## What you have to do
Copy each line of the listing below exactly.

## Given information
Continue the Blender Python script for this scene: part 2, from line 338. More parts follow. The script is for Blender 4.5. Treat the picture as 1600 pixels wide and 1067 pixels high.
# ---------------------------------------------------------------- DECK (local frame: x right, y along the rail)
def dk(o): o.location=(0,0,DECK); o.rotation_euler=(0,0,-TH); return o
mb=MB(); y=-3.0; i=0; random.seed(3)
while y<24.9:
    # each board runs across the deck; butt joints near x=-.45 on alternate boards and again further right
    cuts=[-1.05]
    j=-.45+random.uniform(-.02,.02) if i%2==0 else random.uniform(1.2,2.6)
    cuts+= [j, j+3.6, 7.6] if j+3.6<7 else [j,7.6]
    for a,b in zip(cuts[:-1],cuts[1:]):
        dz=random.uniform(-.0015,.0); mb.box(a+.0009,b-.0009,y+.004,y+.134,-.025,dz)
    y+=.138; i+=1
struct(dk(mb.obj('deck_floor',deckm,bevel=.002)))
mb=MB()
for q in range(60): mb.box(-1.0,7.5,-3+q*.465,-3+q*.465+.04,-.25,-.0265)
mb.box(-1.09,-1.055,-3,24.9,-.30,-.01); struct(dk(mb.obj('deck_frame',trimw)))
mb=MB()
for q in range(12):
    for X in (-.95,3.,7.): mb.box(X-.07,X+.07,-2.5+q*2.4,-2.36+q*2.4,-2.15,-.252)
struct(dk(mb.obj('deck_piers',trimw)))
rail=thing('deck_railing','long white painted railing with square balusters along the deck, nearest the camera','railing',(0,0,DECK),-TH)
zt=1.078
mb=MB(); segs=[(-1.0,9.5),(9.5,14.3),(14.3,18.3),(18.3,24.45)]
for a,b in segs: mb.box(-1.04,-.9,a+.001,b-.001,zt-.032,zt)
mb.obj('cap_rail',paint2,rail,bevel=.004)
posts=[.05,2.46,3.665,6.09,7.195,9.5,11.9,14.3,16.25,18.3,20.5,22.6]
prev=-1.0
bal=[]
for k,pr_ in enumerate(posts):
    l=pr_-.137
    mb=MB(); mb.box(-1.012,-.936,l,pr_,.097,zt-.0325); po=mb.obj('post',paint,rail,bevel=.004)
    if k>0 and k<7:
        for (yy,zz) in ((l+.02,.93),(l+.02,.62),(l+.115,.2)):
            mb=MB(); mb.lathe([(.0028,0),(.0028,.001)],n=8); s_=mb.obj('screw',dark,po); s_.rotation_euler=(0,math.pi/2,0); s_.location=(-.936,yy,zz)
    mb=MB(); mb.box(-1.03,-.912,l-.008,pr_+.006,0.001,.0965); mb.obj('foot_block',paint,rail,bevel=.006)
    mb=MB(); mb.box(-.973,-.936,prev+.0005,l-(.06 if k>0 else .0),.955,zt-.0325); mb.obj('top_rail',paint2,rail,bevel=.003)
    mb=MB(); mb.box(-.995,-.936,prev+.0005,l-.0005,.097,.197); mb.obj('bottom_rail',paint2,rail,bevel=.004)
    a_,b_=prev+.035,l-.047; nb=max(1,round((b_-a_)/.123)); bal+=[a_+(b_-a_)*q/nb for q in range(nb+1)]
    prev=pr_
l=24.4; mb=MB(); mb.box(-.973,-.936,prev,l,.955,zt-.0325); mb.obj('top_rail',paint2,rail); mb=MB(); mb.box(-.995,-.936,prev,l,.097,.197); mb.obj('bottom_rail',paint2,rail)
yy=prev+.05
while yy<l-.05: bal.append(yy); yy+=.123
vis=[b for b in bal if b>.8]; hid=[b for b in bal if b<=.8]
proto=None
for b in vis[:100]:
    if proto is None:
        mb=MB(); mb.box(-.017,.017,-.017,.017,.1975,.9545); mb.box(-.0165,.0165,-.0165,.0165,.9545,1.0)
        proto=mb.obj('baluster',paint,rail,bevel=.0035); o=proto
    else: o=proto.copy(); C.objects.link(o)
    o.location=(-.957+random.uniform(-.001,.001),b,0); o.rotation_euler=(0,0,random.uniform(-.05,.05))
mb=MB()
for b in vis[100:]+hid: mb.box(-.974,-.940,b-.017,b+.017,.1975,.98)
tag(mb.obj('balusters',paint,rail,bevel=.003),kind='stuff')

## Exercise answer
Continue the Blender Python script for this scene: part 2, from line 338. More parts follow. The script is for Blender 4.5. Treat the picture as 1600 pixels wide and 1067 pixels high.
# ---------------------------------------------------------------- DECK (local frame: x right, y along the rail)
def dk(o): o.location=(0,0,DECK); o.rotation_euler=(0,0,-TH); return o
mb=MB(); y=-3.0; i=0; random.seed(3)
while y<24.9:
    # each board runs across the deck; butt joints near x=-.45 on alternate boards and again further right
    cuts=[-1.05]
    j=-.45+random.uniform(-.02,.02) if i%2==0 else random.uniform(1.2,2.6)
    cuts+= [j, j+3.6, 7.6] if j+3.6<7 else [j,7.6]
    for a,b in zip(cuts[:-1],cuts[1:]):
        dz=random.uniform(-.0015,.0); mb.box(a+.0009,b-.0009,y+.004,y+.134,-.025,dz)
    y+=.138; i+=1
struct(dk(mb.obj('deck_floor',deckm,bevel=.002)))
mb=MB()
for q in range(60): mb.box(-1.0,7.5,-3+q*.465,-3+q*.465+.04,-.25,-.0265)
mb.box(-1.09,-1.055,-3,24.9,-.30,-.01); struct(dk(mb.obj('deck_frame',trimw)))
mb=MB()
for q in range(12):
    for X in (-.95,3.,7.): mb.box(X-.07,X+.07,-2.5+q*2.4,-2.36+q*2.4,-2.15,-.252)
struct(dk(mb.obj('deck_piers',trimw)))
rail=thing('deck_railing','long white painted railing with square balusters along the deck, nearest the camera','railing',(0,0,DECK),-TH)
zt=1.078
mb=MB(); segs=[(-1.0,9.5),(9.5,14.3),(14.3,18.3),(18.3,24.45)]
for a,b in segs: mb.box(-1.04,-.9,a+.001,b-.001,zt-.032,zt)
mb.obj('cap_rail',paint2,rail,bevel=.004)
posts=[.05,2.46,3.665,6.09,7.195,9.5,11.9,14.3,16.25,18.3,20.5,22.6]
prev=-1.0
bal=[]
for k,pr_ in enumerate(posts):
    l=pr_-.137
    mb=MB(); mb.box(-1.012,-.936,l,pr_,.097,zt-.0325); po=mb.obj('post',paint,rail,bevel=.004)
    if k>0 and k<7:
        for (yy,zz) in ((l+.02,.93),(l+.02,.62),(l+.115,.2)):
            mb=MB(); mb.lathe([(.0028,0),(.0028,.001)],n=8); s_=mb.obj('screw',dark,po); s_.rotation_euler=(0,math.pi/2,0); s_.location=(-.936,yy,zz)
    mb=MB(); mb.box(-1.03,-.912,l-.008,pr_+.006,0.001,.0965); mb.obj('foot_block',paint,rail,bevel=.006)
    mb=MB(); mb.box(-.973,-.936,prev+.0005,l-(.06 if k>0 else .0),.955,zt-.0325); mb.obj('top_rail',paint2,rail,bevel=.003)
    mb=MB(); mb.box(-.995,-.936,prev+.0005,l-.0005,.097,.197); mb.obj('bottom_rail',paint2,rail,bevel=.004)
    a_,b_=prev+.035,l-.047; nb=max(1,round((b_-a_)/.123)); bal+=[a_+(b_-a_)*q/nb for q in range(nb+1)]
    prev=pr_
l=24.4; mb=MB(); mb.box(-.973,-.936,prev,l,.955,zt-.0325); mb.obj('top_rail',paint2,rail); mb=MB(); mb.box(-.995,-.936,prev,l,.097,.197); mb.obj('bottom_rail',paint2,rail)
yy=prev+.05
while yy<l-.05: bal.append(yy); yy+=.123
vis=[b for b in bal if b>.8]; hid=[b for b in bal if b<=.8]
proto=None
for b in vis[:100]:
    if proto is None:
        mb=MB(); mb.box(-.017,.017,-.017,.017,.1975,.9545); mb.box(-.0165,.0165,-.0165,.0165,.9545,1.0)
        proto=mb.obj('baluster',paint,rail,bevel=.0035); o=proto
    else: o=proto.copy(); C.objects.link(o)
    o.location=(-.957+random.uniform(-.001,.001),b,0); o.rotation_euler=(0,0,random.uniform(-.05,.05))
mb=MB()
for b in vis[100:]+hid: mb.box(-.974,-.940,b-.017,b+.017,.1975,.98)
tag(mb.obj('balusters',paint,rail,bevel=.003),kind='stuff')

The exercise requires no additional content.